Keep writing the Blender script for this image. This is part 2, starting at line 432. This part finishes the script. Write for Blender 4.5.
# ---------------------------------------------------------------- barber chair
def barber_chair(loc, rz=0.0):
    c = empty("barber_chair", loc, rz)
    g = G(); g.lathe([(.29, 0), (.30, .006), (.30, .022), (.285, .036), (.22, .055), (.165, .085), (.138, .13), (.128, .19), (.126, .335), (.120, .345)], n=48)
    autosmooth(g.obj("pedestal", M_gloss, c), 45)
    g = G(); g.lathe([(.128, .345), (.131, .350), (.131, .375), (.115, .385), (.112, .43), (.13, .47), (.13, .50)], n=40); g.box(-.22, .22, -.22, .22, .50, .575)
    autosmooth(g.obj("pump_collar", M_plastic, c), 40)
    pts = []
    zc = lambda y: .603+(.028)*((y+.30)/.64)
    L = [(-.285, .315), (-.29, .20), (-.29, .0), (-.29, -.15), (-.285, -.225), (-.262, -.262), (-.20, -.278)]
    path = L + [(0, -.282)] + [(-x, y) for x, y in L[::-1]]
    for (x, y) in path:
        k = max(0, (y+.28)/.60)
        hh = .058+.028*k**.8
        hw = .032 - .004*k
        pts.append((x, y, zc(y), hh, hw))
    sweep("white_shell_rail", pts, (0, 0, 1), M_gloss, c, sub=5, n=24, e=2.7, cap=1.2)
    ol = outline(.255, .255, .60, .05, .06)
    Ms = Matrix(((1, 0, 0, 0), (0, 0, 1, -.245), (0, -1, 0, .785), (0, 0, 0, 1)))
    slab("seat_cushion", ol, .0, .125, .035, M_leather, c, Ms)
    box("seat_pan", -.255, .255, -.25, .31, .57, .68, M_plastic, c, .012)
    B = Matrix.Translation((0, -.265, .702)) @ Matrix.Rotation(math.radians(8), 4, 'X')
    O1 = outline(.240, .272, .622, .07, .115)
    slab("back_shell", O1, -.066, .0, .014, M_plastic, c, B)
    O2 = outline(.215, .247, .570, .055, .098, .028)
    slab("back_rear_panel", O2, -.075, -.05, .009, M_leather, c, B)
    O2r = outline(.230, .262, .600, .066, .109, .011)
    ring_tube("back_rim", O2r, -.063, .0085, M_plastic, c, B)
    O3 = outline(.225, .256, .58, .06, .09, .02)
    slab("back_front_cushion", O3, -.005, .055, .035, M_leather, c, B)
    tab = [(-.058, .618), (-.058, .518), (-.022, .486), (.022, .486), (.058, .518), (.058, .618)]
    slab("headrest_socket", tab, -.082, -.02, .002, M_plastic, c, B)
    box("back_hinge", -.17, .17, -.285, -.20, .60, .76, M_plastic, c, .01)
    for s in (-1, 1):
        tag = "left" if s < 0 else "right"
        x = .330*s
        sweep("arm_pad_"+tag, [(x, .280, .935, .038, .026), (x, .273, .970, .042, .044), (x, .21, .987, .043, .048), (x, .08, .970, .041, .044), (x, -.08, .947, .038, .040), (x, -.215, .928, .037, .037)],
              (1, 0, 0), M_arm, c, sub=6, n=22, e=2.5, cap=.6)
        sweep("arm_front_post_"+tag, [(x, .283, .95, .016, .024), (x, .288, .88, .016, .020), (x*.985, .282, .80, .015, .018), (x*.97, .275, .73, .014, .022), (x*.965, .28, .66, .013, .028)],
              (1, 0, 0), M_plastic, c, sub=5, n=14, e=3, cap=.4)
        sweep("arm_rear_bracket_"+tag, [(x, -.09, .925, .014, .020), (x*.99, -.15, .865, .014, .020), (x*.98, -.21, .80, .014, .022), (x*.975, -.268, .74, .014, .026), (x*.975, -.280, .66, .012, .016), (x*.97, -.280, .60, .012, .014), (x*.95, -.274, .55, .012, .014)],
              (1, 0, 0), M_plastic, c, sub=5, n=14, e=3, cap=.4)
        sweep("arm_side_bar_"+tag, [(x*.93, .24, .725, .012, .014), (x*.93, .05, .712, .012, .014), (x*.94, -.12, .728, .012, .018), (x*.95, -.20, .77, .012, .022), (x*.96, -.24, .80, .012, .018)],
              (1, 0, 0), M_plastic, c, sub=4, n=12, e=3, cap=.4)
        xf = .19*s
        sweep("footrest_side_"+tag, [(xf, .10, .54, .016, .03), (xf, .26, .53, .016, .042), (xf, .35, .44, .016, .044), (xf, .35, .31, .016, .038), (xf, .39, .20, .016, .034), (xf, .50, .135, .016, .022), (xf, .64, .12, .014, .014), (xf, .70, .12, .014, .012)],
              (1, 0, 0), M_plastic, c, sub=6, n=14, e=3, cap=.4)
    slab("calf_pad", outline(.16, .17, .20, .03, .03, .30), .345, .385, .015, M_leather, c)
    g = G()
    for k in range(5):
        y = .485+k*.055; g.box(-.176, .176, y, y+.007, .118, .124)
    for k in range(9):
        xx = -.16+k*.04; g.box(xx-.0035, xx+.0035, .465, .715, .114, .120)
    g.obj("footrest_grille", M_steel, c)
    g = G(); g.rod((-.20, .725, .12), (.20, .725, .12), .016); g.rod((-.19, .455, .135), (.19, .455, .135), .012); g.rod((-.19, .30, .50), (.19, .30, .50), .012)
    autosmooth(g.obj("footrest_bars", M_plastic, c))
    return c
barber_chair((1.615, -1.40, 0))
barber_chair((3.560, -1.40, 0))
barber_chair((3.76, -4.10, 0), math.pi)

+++

Your task is to print the whole listing again exactly.

Keep writing the Blender script for this image. This is part 2, starting at line 432. This part finishes the script. Write for Blender 4.5.
# ---------------------------------------------------------------- barber chair
def barber_chair(loc, rz=0.0):
    c = empty("barber_chair", loc, rz)
    g = G(); g.lathe([(.29, 0), (.30, .006), (.30, .022), (.285, .036), (.22, .055), (.165, .085), (.138, .13), (.128, .19), (.126, .335), (.120, .345)], n=48)
    autosmooth(g.obj("pedestal", M_gloss, c), 45)
    g = G(); g.lathe([(.128, .345), (.131, .350), (.131, .375), (.115, .385), (.112, .43), (.13, .47), (.13, .50)], n=40); g.box(-.22, .22, -.22, .22, .50, .575)
    autosmooth(g.obj("pump_collar", M_plastic, c), 40)
    pts = []
    zc = lambda y: .603+(.028)*((y+.30)/.64)
    L = [(-.285, .315), (-.29, .20), (-.29, .0), (-.29, -.15), (-.285, -.225), (-.262, -.262), (-.20, -.278)]
    path = L + [(0, -.282)] + [(-x, y) for x, y in L[::-1]]
    for (x, y) in path:
        k = max(0, (y+.28)/.60)
        hh = .058+.028*k**.8
        hw = .032 - .004*k
        pts.append((x, y, zc(y), hh, hw))
    sweep("white_shell_rail", pts, (0, 0, 1), M_gloss, c, sub=5, n=24, e=2.7, cap=1.2)
    ol = outline(.255, .255, .60, .05, .06)
    Ms = Matrix(((1, 0, 0, 0), (0, 0, 1, -.245), (0, -1, 0, .785), (0, 0, 0, 1)))
    slab("seat_cushion", ol, .0, .125, .035, M_leather, c, Ms)
    box("seat_pan", -.255, .255, -.25, .31, .57, .68, M_plastic, c, .012)
    B = Matrix.Translation((0, -.265, .702)) @ Matrix.Rotation(math.radians(8), 4, 'X')
    O1 = outline(.240, .272, .622, .07, .115)
    slab("back_shell", O1, -.066, .0, .014, M_plastic, c, B)
    O2 = outline(.215, .247, .570, .055, .098, .028)
    slab("back_rear_panel", O2, -.075, -.05, .009, M_leather, c, B)
    O2r = outline(.230, .262, .600, .066, .109, .011)
    ring_tube("back_rim", O2r, -.063, .0085, M_plastic, c, B)
    O3 = outline(.225, .256, .58, .06, .09, .02)
    slab("back_front_cushion", O3, -.005, .055, .035, M_leather, c, B)
    tab = [(-.058, .618), (-.058, .518), (-.022, .486), (.022, .486), (.058, .518), (.058, .618)]
    slab("headrest_socket", tab, -.082, -.02, .002, M_plastic, c, B)
    box("back_hinge", -.17, .17, -.285, -.20, .60, .76, M_plastic, c, .01)
    for s in (-1, 1):
        tag = "left" if s < 0 else "right"
        x = .330*s
        sweep("arm_pad_"+tag, [(x, .280, .935, .038, .026), (x, .273, .970, .042, .044), (x, .21, .987, .043, .048), (x, .08, .970, .041, .044), (x, -.08, .947, .038, .040), (x, -.215, .928, .037, .037)],
              (1, 0, 0), M_arm, c, sub=6, n=22, e=2.5, cap=.6)
        sweep("arm_front_post_"+tag, [(x, .283, .95, .016, .024), (x, .288, .88, .016, .020), (x*.985, .282, .80, .015, .018), (x*.97, .275, .73, .014, .022), (x*.965, .28, .66, .013, .028)],
              (1, 0, 0), M_plastic, c, sub=5, n=14, e=3, cap=.4)
        sweep("arm_rear_bracket_"+tag, [(x, -.09, .925, .014, .020), (x*.99, -.15, .865, .014, .020), (x*.98, -.21, .80, .014, .022), (x*.975, -.268, .74, .014, .026), (x*.975, -.280, .66, .012, .016), (x*.97, -.280, .60, .012, .014), (x*.95, -.274, .55, .012, .014)],
              (1, 0, 0), M_plastic, c, sub=5, n=14, e=3, cap=.4)
        sweep("arm_side_bar_"+tag, [(x*.93, .24, .725, .012, .014), (x*.93, .05, .712, .012, .014), (x*.94, -.12, .728, .012, .018), (x*.95, -.20, .77, .012, .022), (x*.96, -.24, .80, .012, .018)],
              (1, 0, 0), M_plastic, c, sub=4, n=12, e=3, cap=.4)
        xf = .19*s
        sweep("footrest_side_"+tag, [(xf, .10, .54, .016, .03), (xf, .26, .53, .016, .042), (xf, .35, .44, .016, .044), (xf, .35, .31, .016, .038), (xf, .39, .20, .016, .034), (xf, .50, .135, .016, .022), (xf, .64, .12, .014, .014), (xf, .70, .12, .014, .012)],
              (1, 0, 0), M_plastic, c, sub=6, n=14, e=3, cap=.4)
    slab("calf_pad", outline(.16, .17, .20, .03, .03, .30), .345, .385, .015, M_leather, c)
    g = G()
    for k in range(5):
        y = .485+k*.055; g.box(-.176, .176, y, y+.007, .118, .124)
    for k in range(9):
        xx = -.16+k*.04; g.box(xx-.0035, xx+.0035, .465, .715, .114, .120)
    g.obj("footrest_grille", M_steel, c)
    g = G(); g.rod((-.20, .725, .12), (.20, .725, .12), .016); g.rod((-.19, .455, .135), (.19, .455, .135), .012); g.rod((-.19, .30, .50), (.19, .30, .50), .012)
    autosmooth(g.obj("footrest_bars", M_plastic, c))
    return c
barber_chair((1.615, -1.40, 0))
barber_chair((3.560, -1.40, 0))
barber_chair((3.76, -4.10, 0), math.pi)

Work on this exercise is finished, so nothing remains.